Can’t Crush Their Spirit: Art Club Mural Vandalized


Mika Carreon

Art Club students fixing the mural.

Over the past year, the RMHS Art Club worked extremely hard to create a magnificent mural on the walls of the Kirchhoff underpass. It was finally finished this past July. When news broke that the mural had been vandalized, students and teachers were heartbroken alike. 

“When I heard that the mural was vandalized, I was in a state of denial that soon became anger. It felt like all the work we put into the mural sank down the drain,” sophomore Mikaela Carreon said. All the students put so much effort into creating this art piece, a permanent display of their creativity and talent. Their own mark on the town of Rolling Meadows. The vandalism so blatantly disrespected these students, who gave the mural their all. 

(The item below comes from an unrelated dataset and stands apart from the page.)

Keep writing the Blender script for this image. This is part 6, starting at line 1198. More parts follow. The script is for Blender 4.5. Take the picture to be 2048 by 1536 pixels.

“They [students] couldn’t believe someone would carelessly destroy something that clearly took a lot of hard work and talent,” Art Club sponsor, Martha Nava, said. “Here was something so beautifully done and a gift to the park district—it was hard to imagine how someone could damage somebody else’s art like that and not think about the consequences.” It truly is a punch in the face to the hardworking students who created that mural. As Nava said, how could someone damage someone else’s art like that?

“For me, the mural was like a dream come true,” senior Jessica Hernandez said, “being able to spread art throughout the town was amazing.” Students like Hernandez and Carreon were given the opportunity to make their own art piece in the town of Rolling Meadows. The mural meant so much to them, and it is truly insulting that someone would ruin it.

Luckily, the art club didn’t let that crush their spirit. 

“I wanted to empower my students to take back our mural and fix it as soon as we were able,” Nava said. Not long after the vandalism was realized, the students were back at the underpass fixing their work. Although the initial discovery was disheartening, students, staff, and the community wasted no time in saving that mural.

Looking back, Nava believes the vandalism has made the whole project an even more meaningful experience. The students fought hard, never letting the destruction ruin their spirit. 

“There is always a way forward,” Nava said, “there is more good than bad in this world and we need to remember that people want to be a part of that ‘something good,’ we just have to invite them along.”